The Spark

“The emancipation of the working class will only be achieved by the working class itself.” — Karl Marx

Frederick Douglass on the Fourth of July

Jul 13, 2020

On July 5, 1852, Frederick Douglass delivered a speech to the Rochester Ladies’ Anti-Slavery Society in Rochester, New York. We present excerpts here. The systemic oppression Douglass speaks to still exists today; and the next revolution to overthrow it is in our future.

Fellow Citizens, I am not wanting in respect for the fathers of this republic. The signers of the Declaration of Independence were brave men. They were great men too—great enough to give fame to a great age. It does not often happen to a nation to raise, at one time, such a number of truly great men. The point from which I am compelled to view them is not, certainly, the most favorable; and yet I cannot contemplate their great deeds with less than admiration. They were statesmen, patriots and heroes, and for the good they did, and the principles they contended for, I will unite with you to honor their memory.

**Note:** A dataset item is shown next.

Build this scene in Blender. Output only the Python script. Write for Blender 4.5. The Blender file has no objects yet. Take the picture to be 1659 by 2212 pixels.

They were peace men; but they preferred revolution to peaceful submission to bondage. They were quiet men; but they did not shrink from agitating against oppression. They showed forbearance; but that they knew its limits. They believed in order; but not in the order of tyranny. With them, nothing was “settled” that was not right. With them, justice, liberty and humanity were “final;” not slavery and oppression. You may well cherish the memory of such men. They were great in their day and generation.

With brave men there is always a remedy for oppression. Just here, the idea of a total separation of the colonies from the crown was born! It was a startling idea, much more so, than we, at this distance of time, regard it.

The timid and the prudent of that day, were, of course, shocked and alarmed by it. Such people lived then, had lived before, and will, probably, ever have a place on this planet; and their course, in respect to any great change, (no matter how great the good to be attained, or the wrong to be redressed by it,) may be calculated with as much precision as can be the course of the stars. They hate all changes, but silver, gold and copper change! Of this sort of change they are always strongly in favor. ...

My business, if I have any here today, is with the present.

Fellow-citizens, pardon me, allow me to ask, why am I called upon to speak here today? What have I, or those I represent, to do with your national independence? Are the great principles of political freedom and of natural justice, embodied in that Declaration of Independence, extended to us? And am I, therefore, called upon to bring our humble offering to the national altar, and to confess the benefits and express devout gratitude for the blessings resulting from your independence to us?

Would to God, both for your sakes and ours, that an affirmative answer could be truthfully returned to these questions! But, such is not the state of the case. I say it with a sad sense of the disparity between us. I am not included within the pale of this glorious anniversary! Your high independence only reveals the immeasurable distance between us. The blessings in which you, this day, rejoice, are not enjoyed in common. The rich inheritance of justice, liberty, prosperity and independence, bequeathed by your fathers, is shared by you, not by me. The sunlight that brought life and healing to you, has brought stripes and death to me. This Fourth July is yours, not mine. You may rejoice, I must mourn. To drag a man in fetters into the grand illuminated temple of liberty, and call upon him to join you in joyous anthems, were inhuman mockery and sacrilegious irony. Do you mean, citizens, to mock me, by asking me to speak today?

Fellow citizens; above your national, tumultuous joy, I hear the mournful wail of millions! Whose chains, heavy and grievous yesterday, are, today, rendered more intolerable by the jubilee shouts that reach them. ...

My subject, then, fellow-citizens, is AMERICAN SLAVERY. I shall see, this day, and its popular characteristics, from the slave’s point of view. Standing, there, identified with the American bondman, making his wrongs mine, I do not hesitate to declare, with all my soul, that the character and conduct of this nation never looked blacker to me than on this 4th of July! Whether we turn to the declarations of the past, or to the professions of the present, the conduct of the nation seems equally hideous and revolting. ...Standing with God and the crushed and bleeding slave on this occasion, I will, in the name of humanity which is outraged, in the name of liberty which is fettered...dare to call in question and to denounce, with all the emphasis I can command, everything that serves to perpetuate slavery--the great sin and shame of America!

At a time like this, scorching irony, not convincing argument, is needed. O! Had I the ability, and could I reach the nation’s ear, I would, today, pour out a fiery stream of biting ridicule, blasting reproach, withering sarcasm, and stern rebuke. For it is not light that is needed, but fire; it is not the gentle shower, but thunder. We need the storm, the whirlwind, and the earthquake. The feeling of the nation must be quickened; the conscience of the nation must be roused; the propriety of the nation must be startled; the hypocrisy of the nation must be exposed; and its crimes against God and man must be proclaimed and denounced.

What, to the American slave, is your 4th of July? I answer; a day that reveals to him, more than all other days in the year, the gross injustice and cruelty.... To him, your celebration is a sham; your boasted liberty, an unholy license—a thin veil to cover up crimes which would disgrace a nation of savages. There is not a nation on the earth guilty of practices, more shocking and bloody, than ... these United States, at this very hour.